Hay quienes creen que el buen diseño, un look moderno y elegante son un certificado de honestidad y buen comportamiento. Esta asociación ingenua, muchas veces explotada intencionalmente por la publicidad de las empresas del mundo tecnológico, muestra una creciente debilidad a medida que se conocen las prácticas de las grandes corporaciones 2.0. Apple, pese a sus ideas geniales e irresistibles (para muchos), no es la excepción: al igual que otras corporaciones del mundo digital que nacieron del sueño emprendedor de mejorar el mundo (en el mejor de los casos) debe responder a las exigencias de los inversores, quienes empujan a buscar más dinero sin demasiados remilgos.

En ese escenario Spotify, un recién llegado que busca hacerse lugar entre los grandes y cuenta con la presión de sus propios inversores, decidió presentar una demanda a las autoridades europeas antimonopólicas contra la empresa de la manzanita mordida.

A fines de 2018, Apple era la empresa de mayor valor de mercado del mundo, seguida por Amazon, Alphabet, Microsoft y Facebook. No es casualidad que las cinco empresas pertenezcan al mundo digital, el más dinámico en las últimas décadas y a dónde fluyen muchos de los recursos financieros disponibles en busca de ganancias. 

Luego de la explosión de la burbuja “puntocom” en 2001 quedaron pocas sobrevivientes que hoy lideran el mercado. Más recientemente, frente al magro crecimiento de la economía global, se ha renovado el interés por la economía de Internet, sobre todo en las “plataformas austeras” como llama el economista Nick Srnicek a aquellas que mantienen una estructura mínima y dan servicios tercerizando casi todo. Es el caso de Uber que no posee autos propios, AirBnB que no posee hoteles; es decir, aquellas que se ubican como intermediarias entre clientes y proveedores para sacar su provecho y que por no tener grandes infraestructuras pueden escalar con mayor rapidez. 

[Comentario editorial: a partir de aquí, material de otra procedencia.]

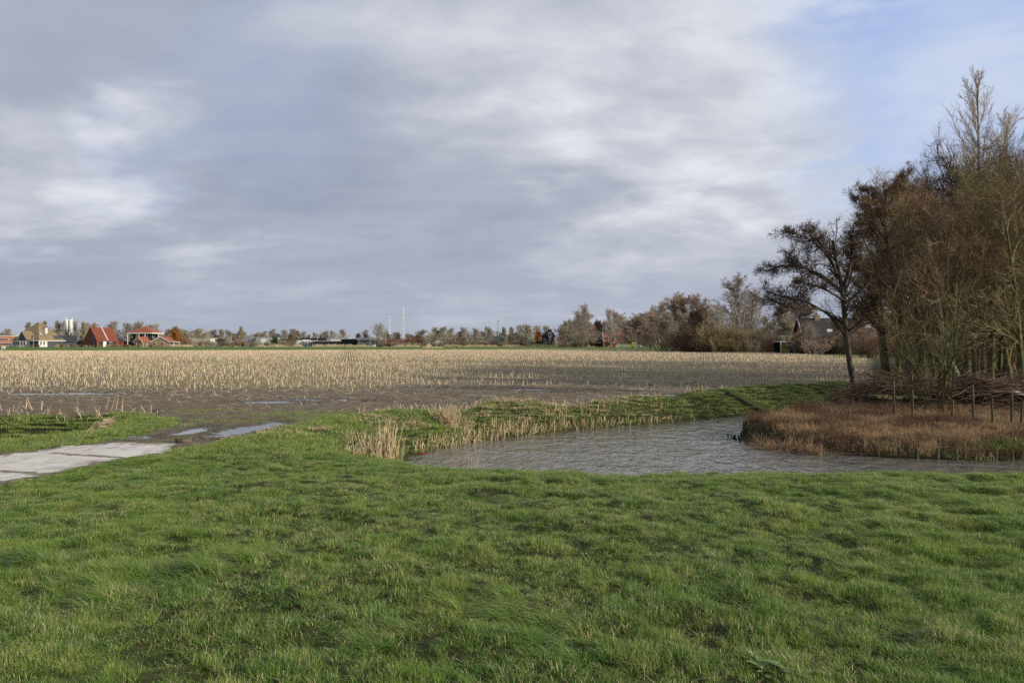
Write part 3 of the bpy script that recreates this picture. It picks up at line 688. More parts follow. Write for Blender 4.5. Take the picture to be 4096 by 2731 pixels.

El desafío para las startups es hacerse un espacio en el extenso mercado digital. Si bien las posibilidades son muchas, las grandes corporaciones se expanden incansables hacia nuevos nichos imitando, compitiendo o ahogando competidores de distintas maneras. Dentro de esta tensión surgió una nueva batalla entre dos empresas de tamaños muy distintos: por un lado Apple, fundada en 1976, con múltiples vetas comerciales y valuada en cerca de 850 mil millones de dólares; y, por el otro, Spotify, una compañía sueca lanzada en 2008 que ofrece su servicio de música online por suscripción y cuya cotización oscilante ronda los 25 mil millones. 

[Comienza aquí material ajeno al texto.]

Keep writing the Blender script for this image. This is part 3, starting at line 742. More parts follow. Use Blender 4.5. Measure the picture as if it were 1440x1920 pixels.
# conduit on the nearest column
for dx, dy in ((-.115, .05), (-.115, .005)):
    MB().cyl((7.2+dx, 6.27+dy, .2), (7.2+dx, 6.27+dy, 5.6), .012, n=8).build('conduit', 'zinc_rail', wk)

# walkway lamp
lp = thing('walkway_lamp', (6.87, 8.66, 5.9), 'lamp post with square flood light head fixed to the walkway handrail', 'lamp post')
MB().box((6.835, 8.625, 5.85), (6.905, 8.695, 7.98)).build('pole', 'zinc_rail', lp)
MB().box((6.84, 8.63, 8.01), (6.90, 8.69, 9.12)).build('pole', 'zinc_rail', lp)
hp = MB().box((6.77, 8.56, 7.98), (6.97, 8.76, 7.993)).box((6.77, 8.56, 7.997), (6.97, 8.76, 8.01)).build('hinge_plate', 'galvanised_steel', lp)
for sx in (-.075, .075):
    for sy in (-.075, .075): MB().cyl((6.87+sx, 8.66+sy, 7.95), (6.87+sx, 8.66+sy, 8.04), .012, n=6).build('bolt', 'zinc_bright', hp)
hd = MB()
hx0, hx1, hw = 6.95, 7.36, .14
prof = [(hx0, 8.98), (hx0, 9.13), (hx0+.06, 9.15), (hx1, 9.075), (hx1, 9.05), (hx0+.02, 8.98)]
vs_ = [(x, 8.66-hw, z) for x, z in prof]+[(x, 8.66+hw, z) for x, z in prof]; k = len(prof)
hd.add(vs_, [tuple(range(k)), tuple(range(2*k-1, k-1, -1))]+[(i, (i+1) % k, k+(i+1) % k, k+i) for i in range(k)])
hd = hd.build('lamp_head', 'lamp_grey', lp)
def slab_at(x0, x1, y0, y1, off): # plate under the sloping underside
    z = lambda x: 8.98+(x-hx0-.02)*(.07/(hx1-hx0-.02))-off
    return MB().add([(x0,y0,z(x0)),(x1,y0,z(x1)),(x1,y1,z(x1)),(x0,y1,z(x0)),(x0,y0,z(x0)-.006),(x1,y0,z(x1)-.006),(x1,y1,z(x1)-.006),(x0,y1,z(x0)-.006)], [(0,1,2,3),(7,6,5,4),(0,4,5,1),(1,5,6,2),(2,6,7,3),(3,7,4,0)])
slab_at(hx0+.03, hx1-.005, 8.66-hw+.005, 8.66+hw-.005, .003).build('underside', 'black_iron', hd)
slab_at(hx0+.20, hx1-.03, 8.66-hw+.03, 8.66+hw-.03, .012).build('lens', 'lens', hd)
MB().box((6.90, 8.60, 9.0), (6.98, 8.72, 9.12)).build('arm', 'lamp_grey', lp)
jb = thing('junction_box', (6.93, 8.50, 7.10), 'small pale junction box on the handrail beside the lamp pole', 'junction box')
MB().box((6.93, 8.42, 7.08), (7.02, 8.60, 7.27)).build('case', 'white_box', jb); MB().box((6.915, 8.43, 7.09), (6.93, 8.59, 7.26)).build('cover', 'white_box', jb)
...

Spotify funciona (además de en cualquier navegador) en aplicaciones para distintos dispositivos y sistemas operativos: Windows de Microsoft, Android de Google o iOS de Apple. Cada una de estas corporaciones utiliza su sistema operativo de distintas maneras para tomar datos pero también para dar prioridad a sus propias aplicaciones y servicios poniendo trabas y ejerciendo el derecho de admisión discrecionalmente.

¿Cuál es la demanda concreta? En realidad, como Spotify lo hizo saber en su propio blog llamado “Tiempo de jugar limpio” (“Time to Play Fair”), las razones son varias. 

En primer lugar, Apple cobra una tasa del 30 por ciento a Spotify por utilizar su sistema de pago, algo que no hace con otras empresas como Uber. ¿Por qué? Todo indica que lo hace para beneficiar su propio servicio de streaming, Apple Music. 

Spotify también encuentra dificultades para comunicarse con sus clientes y redirigirlos a su propio sistema de pago. Además las actualizaciones de su aplicación muchas veces son rechazadas por el Apple Store porque, según argumentan, los cambios no responden a las reglas de sus sistema. Por último, Apple no permite a la aplicación conectarse a todos los dispositivos para que el cliente la maneje desde donde quiera, algo que permite sin problema en su propio servicio.

En resumen, Apple usa su sistema operativo como coto de caza privado y pone barreras a que otros entren, sobre todo si compiten con productos de la casa. El gesto de Spotify es valiente, pero excesivamente arriesgado para una empresa pequeña y que lleva un solo año en la bolsa, a la que le costó mucho llegar. Al parecer su apuesta es sumar rápidamente a otras compañías del mismo tamaño o más pequeñas a la demanda para que actúe la ley. Netflix, por su parte en enero de este año optó por otra estrategia arriesgada: abandonar directamente el sistema de pago de Apple, que embolsaba un 15 por ciento por las ventas concretadas con sus sistema de pagos. 

Apple basa su negocio en el confort de sus clientes y la experiencia indica que mientras estos se mantengan en su ecosistema podrá invisibilizar y perjudicar a los competidores para favorecer sus propios servicios o los de sus aliados. Por ahora, los intentos de multar o regular a los grandes han resultado inocuos frente a un modelo de negocios exitoso y avasallador.